*WORK INSTRUCTIONS*.
Restate, exactly and only, the lines from the first through the line containing "R = math.radians".

## Start

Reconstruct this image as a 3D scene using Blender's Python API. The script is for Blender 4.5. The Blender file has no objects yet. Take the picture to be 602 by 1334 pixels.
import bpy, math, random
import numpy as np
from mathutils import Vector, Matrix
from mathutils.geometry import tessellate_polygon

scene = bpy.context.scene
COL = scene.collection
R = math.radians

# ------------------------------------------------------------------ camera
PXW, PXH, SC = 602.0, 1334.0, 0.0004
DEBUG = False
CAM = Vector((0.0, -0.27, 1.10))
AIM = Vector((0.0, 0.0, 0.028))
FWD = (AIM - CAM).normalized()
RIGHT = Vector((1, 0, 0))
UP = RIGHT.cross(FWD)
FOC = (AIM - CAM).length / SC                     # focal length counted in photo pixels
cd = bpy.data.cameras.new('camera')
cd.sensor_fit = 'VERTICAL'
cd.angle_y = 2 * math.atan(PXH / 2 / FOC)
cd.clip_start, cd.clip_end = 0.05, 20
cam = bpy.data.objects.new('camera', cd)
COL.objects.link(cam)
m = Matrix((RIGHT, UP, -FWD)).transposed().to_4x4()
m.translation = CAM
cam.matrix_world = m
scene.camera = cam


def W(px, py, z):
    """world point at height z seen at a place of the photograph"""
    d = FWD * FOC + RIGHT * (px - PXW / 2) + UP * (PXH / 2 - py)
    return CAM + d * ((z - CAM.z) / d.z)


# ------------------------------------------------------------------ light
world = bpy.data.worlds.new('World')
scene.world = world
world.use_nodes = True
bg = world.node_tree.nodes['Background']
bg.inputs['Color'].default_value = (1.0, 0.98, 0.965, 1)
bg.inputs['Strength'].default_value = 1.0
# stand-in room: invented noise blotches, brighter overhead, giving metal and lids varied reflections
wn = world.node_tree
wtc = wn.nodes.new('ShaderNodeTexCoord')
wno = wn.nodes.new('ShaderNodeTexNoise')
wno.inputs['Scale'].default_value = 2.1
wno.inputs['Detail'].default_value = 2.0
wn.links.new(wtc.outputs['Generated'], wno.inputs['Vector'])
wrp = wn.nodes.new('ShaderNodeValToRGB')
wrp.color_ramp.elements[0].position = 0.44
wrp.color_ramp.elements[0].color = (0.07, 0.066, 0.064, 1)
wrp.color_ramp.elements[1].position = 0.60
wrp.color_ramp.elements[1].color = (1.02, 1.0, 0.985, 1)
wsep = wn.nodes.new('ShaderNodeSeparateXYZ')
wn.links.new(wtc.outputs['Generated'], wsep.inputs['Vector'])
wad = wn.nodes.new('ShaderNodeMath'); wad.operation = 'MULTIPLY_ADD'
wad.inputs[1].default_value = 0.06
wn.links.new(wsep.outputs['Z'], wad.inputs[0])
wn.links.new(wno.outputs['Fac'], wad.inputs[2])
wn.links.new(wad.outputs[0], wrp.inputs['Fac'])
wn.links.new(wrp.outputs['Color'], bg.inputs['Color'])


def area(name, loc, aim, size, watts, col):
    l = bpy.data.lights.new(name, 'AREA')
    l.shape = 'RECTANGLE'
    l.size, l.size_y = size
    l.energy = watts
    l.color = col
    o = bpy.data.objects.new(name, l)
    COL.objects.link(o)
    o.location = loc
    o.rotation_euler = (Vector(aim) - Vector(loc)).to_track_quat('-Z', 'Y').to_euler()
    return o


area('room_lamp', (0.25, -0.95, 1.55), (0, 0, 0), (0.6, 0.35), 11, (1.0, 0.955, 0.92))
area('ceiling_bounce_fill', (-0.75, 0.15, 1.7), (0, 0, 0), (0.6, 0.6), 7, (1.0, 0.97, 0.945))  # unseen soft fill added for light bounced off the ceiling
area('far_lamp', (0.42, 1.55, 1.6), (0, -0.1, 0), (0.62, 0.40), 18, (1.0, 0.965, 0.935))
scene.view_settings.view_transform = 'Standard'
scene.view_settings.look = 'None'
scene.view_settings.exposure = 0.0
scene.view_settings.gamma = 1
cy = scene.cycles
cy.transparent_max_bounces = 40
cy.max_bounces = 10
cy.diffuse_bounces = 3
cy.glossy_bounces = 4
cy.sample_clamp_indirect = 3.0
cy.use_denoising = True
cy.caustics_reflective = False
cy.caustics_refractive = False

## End

*RESPONSE TO THIS EXERCISE*.
Reconstruct this image as a 3D scene using Blender's Python API. The script is for Blender 4.5. The Blender file has no objects yet. Take the picture to be 602 by 1334 pixels.
import bpy, math, random
import numpy as np
from mathutils import Vector, Matrix
from mathutils.geometry import tessellate_polygon

scene = bpy.context.scene
COL = scene.collection
R = math.radians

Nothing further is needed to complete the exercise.